Die Voraussetzung für einen Schadensersatzanspruch der Beklagten nach den §§ 280 und 241 BGB wegen Obhutspflichtverletzung wäre ein schuldhaftes Handeln seitens der Kläger. Wie jedoch das Amtsgericht zutreffender Weise ausgeführt habe, könne dahinstehen, ob von einer Pflichtverletzung bzw. vertragswidrigem Gebrauch ausgegangen werden müsse. Denn die Vermutung, das Verhalten wäre schuldhaft erfolgt, könne als widerlegt angesehen werden. Denn die Kläger hätten den Schaden an dem Boden nicht zu vertreten. Sie hätten lediglich eine fahrlässige Schadensverursachung zu vertreten gehabt.
Nach § 276 BGB handele fahrlässig, wer die erforderliche Sorgfalt außer Acht lasse. Fahrlässigkeit setze die Erkennbarkeit und Vermeidbarkeit des drohenden Schadens voraus. Es komme dabei darauf an, was von einem durchschnittlichen Mieter in der betreffenden Situation habe erwartet werden können, unabhängig davon, ob der Handelnde nach seinen Fähigkeiten und Kenntnissen die gebotene Sorgfalt hätte erkennen und anwenden können. Das Maß der Sorgfalt richte sich also nach durchschnittlichen Anforderungen des entsprechenden Verkehrskreises.

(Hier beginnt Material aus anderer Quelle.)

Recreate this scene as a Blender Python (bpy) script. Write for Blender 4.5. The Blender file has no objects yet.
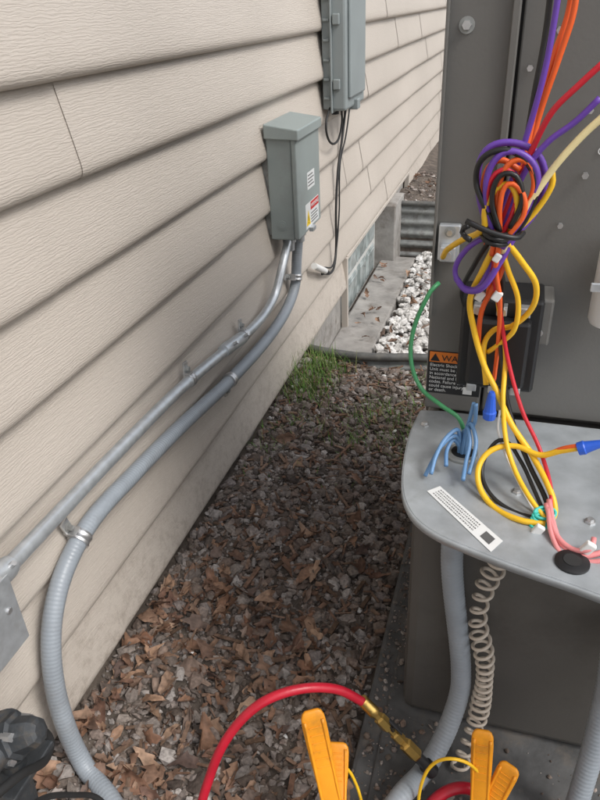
import bpy, bmesh, math, random
import numpy as np
from mathutils import Vector, Matrix, noise
random.seed(4); np.random.seed(4)
R=math.radians
sc=bpy.context.scene
col=sc.collection
# ---------------------------------------------------------------- camera
Yc=Vector((240,410,-680)).normalized()
Zc=Vector((-60,1128,680)).normalized()
Zc=(Zc-Yc*Zc.dot(Yc)).normalized()
Xc=Yc.cross(Zc)
CAM=Vector((0.65,0,1.10))
cd=bpy.data.cameras.new('camera'); cam=bpy.data.objects.new('camera',cd); col.objects.link(cam)
M=Matrix((Xc,Yc,Zc)).to_4x4(); M.translation=CAM; cam.matrix_world=M
cd.sensor_fit='VERTICAL'; cd.sensor_height=36; cd.lens=36*680/800; cd.clip_start=0.02; cd.clip_end=400
sc.camera=cam
def U(u,v,x=None,y=None,z=None):
    p=Vector((u-300,400-v,-680)); d=Vector((Xc.dot(p),Yc.dot(p),Zc.dot(p)))
    if x is not None: t=(x-CAM.x)/d.x
    elif y is not None: t=(y-CAM.y)/d.y
    else: t=(z-CAM.z)/d.z
    return CAM+d*t
# ---------------------------------------------------------------- light
w=bpy.data.worlds.new('World'); sc.world=w; w.use_nodes=True
nt=w.node_tree; bg=nt.nodes['Background']
sky=nt.nodes.new('ShaderNodeTexSky'); sky.sky_type='NISHITA'; sky.sun_disc=False
SE,SR=50,108
sky.sun_elevation=R(SE); sky.sun_rotation=R(SR); sky.dust_density=3
hs=nt.nodes.new('ShaderNodeHueSaturation'); hs.inputs['Saturation'].default_value=0.35; hs.inputs['Value'].default_value=1.5
nt.links.new(sky.outputs[0],hs.inputs['Color']); nt.links.new(hs.outputs[0],bg.inputs[0]); bg.inputs[1].default_value=0.15
sl=bpy.data.lights.new('sun','SUN'); sl.energy=1.5; sl.angle=R(18); sl.color=(1,.98,.95)
so=bpy.data.objects.new('sun',sl); col.objects.link(so)
sd=Vector((math.sin(R(SR))*math.cos(R(SE)),math.cos(R(SR))*math.cos(R(SE)),math.sin(R(SE))))
so.rotation_euler=sd.to_track_quat('Z','Y').to_euler(); so.location=(5,0,6)
sc.view_settings.view_transform='Standard'; sc.view_settings.look='None'; sc.view_settings.exposure=0
# ---------------------------------------------------------------- materials
def nodes(name):
    m=bpy.data.materials.new(name); m.use_nodes=True
    return m,m.node_tree,m.node_tree.nodes['Principled BSDF']
def pbr(name,c,rough=.5,metal=0,var=.12,scale=18,bump=0.0,bscale=60,dirt=None,dscale=9,spec=.5,c2=None,stretch=(1,1,1)):
    m,t,b=nodes(name); L=t.links.new
    tc=t.nodes.new('ShaderNodeTexCoord'); mp=t.nodes.new('ShaderNodeMapping'); mp.inputs['Scale'].default_value=stretch
    L(tc.outputs['Object'],mp.inputs[0])
    n=t.nodes.new('ShaderNodeTexNoise'); n.inputs['Scale'].default_value=scale; n.inputs['Detail'].default_value=6
    L(mp.outputs[0],n.inputs['Vector'])
    r=t.nodes.new('ShaderNodeValToRGB'); r.color_ramp.elements[0].position=.3; r.color_ramp.elements[1].position=.7
    if c2 is None: c2=[min(1,x*(1+var)) for x in c]
    r.color_ramp.elements[0].color=[x*(1-var) for x in c]+[1]; r.color_ramp.elements[1].color=list(c2)+[1]
    L(n.outputs[0],r.inputs[0]); out=r.outputs[0]
    if dirt:
        n2=t.nodes.new('ShaderNodeTexNoise'); n2.inputs['Scale'].default_value=dscale; n2.inputs['Detail'].default_value=10; n2.inputs['Roughness'].default_value=.7
        L(tc.outputs['Object'],n2.inputs['Vector'])
        r2=t.nodes.new('ShaderNodeValToRGB'); r2.color_ramp.elements[0].position=.52; r2.color_ramp.elements[1].position=.7
        L(n2.outputs[0],r2.inputs[0])
        mx=t.nodes.new('ShaderNodeMixRGB'); mx.inputs[2].default_value=list(dirt)+[1]
        L(r2.outputs[0],mx.inputs[0]); L(out,mx.inputs[1]); out=mx.outputs[0]
    L(out,b.inputs['Base Color'])
    b.inputs['Roughness'].default_value=rough; b.inputs['Metallic'].default_value=metal
    b.inputs['Specular IOR Level'].default_value=spec
    rr=t.nodes.new('ShaderNodeMapRange'); rr.inputs[3].default_value=max(0,rough-.08); rr.inputs[4].default_value=min(1,rough+.12)
    L(n.outputs[0],rr.inputs[0]); L(rr.outputs[0],b.inputs['Roughness'])
    if bump:
        n3=t.nodes.new('ShaderNodeTexNoise'); n3.inputs['Scale'].default_value=bscale; n3.inputs['Detail'].default_value=8
        L(mp.outputs[0],n3.inputs['Vector'])
        bp=t.nodes.new('ShaderNodeBump'); bp.inputs['Strength'].default_value=bump; bp.inputs['Distance'].default_value=.003
        L(n3.outputs[0],bp.inputs['Height']); L(bp.outputs[0],b.inputs['Normal'])
    return m
def island(name,stops,rough=.8,bump=.4,bscale=150,spec=.3):
    m,t,b=nodes(name); L=t.links.new
    g=t.nodes.new('ShaderNodeNewGeometry'); r=t.nodes.new('ShaderNodeValToRGB'); r.color_ramp.interpolation='LINEAR'
    e=r.color_ramp.elements
    while len(e)<len(stops): e.new(.5)
    for i,c in enumerate(stops): e[i].position=i/(len(stops)-1); e[i].color=list(c)+[1]
    L(g.outputs['Random Per Island'],r.inputs[0])
    tc=t.nodes.new('ShaderNodeTexCoord'); n=t.nodes.new('ShaderNodeTexNoise'); n.inputs['Scale'].default_value=bscale; n.inputs['Detail'].default_value=5
    L(tc.outputs['Object'],n.inputs['Vector'])
    mr=t.nodes.new('ShaderNodeMapRange'); mr.inputs[1].default_value=.3; mr.inputs[2].default_value=.7; mr.inputs[3].default_value=.6; mr.inputs[4].default_value=1.3
    L(n.outputs[0],mr.inputs[0])
    mx=t.nodes.new('ShaderNodeVectorMath'); mx.operation='SCALE'
    L(r.outputs[0],mx.inputs[0]); L(mr.outputs[0],mx.inputs['Scale']); L(mx.outputs[0],b.inputs['Base Color'])
    b.inputs['Roughness'].default_value=rough; b.inputs['Specular IOR Level'].default_value=spec
    bp=t.nodes.new('ShaderNodeBump'); bp.inputs['Strength'].default_value=bump; bp.inputs['Distance'].default_value=.002
    L(n.outputs[0],bp.inputs['Height']); L(bp.outputs[0],b.inputs['Normal'])
    return m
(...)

Unter Zugrundelegung dieses Sorgfaltsmaßstabs sei es für die Kläger nicht erkennbar gewesen, dass durch ihr Verhalten, bzw. das des Klägers, ein irreparabler Schaden für den Bodenbelag im Bad drohte. Durch das regelmäßige Urinieren im Stehen hätten sich die Marmorböden optisch und haptisch verändert. Eine Schadensverursachung durch Reinigungsmittel komme nicht in Betracht, da der Fußboden um die Toilette herum mit den gleichen Mitteln gereinigt worden sei wie die restliche Bodenfläche.
Dem Beklagten sei auch nicht zuzustimmen, dass der Kläger durch sorgfältigeres Urinieren im Stehen Urinspritzer hätte vermeiden oder sofort beseitigen müssen.
Der Kläger hätte nicht damit rechnen müssen, dass der Boden durch das „Urinieren im Stehen“ einen erheblichen Schaden nehmen würde. Es könne auch nicht als bekannt vorausgesetzt werden, dass hierdurch ein Schaden für einen Marmorboden drohe. Auch eine bestimmte Reinigungsfrequenz hätte den Klägern mangels Kenntnis von der besonderen Empfindlichkeit des Bodens nicht abverlangt werden können.
Ein entsprechender Pflegehinweis hätte zumindest vom Beklagten erteilt werden müssen, was nicht geschehen sei. Wie ein Zeuge bekundet habe, erteile er bei der Verlegung vergleichbarer Böden solche Hinweise. Der Beklagte sei als Vermieter gehalten, einen ebensolchen Hinweis zu erteilen, da das Urinieren im Stehen bei männlichen Personen üblich sei.

Anmerkung: Üblich ist auch die Nutzung von Schuhen mit hohen Absätzen, hier ist jedoch dem durchschnittlichen Mieter bzw. Mieterin klar, dass hierdurch Schäden auf Fußböden zu erwarten sind.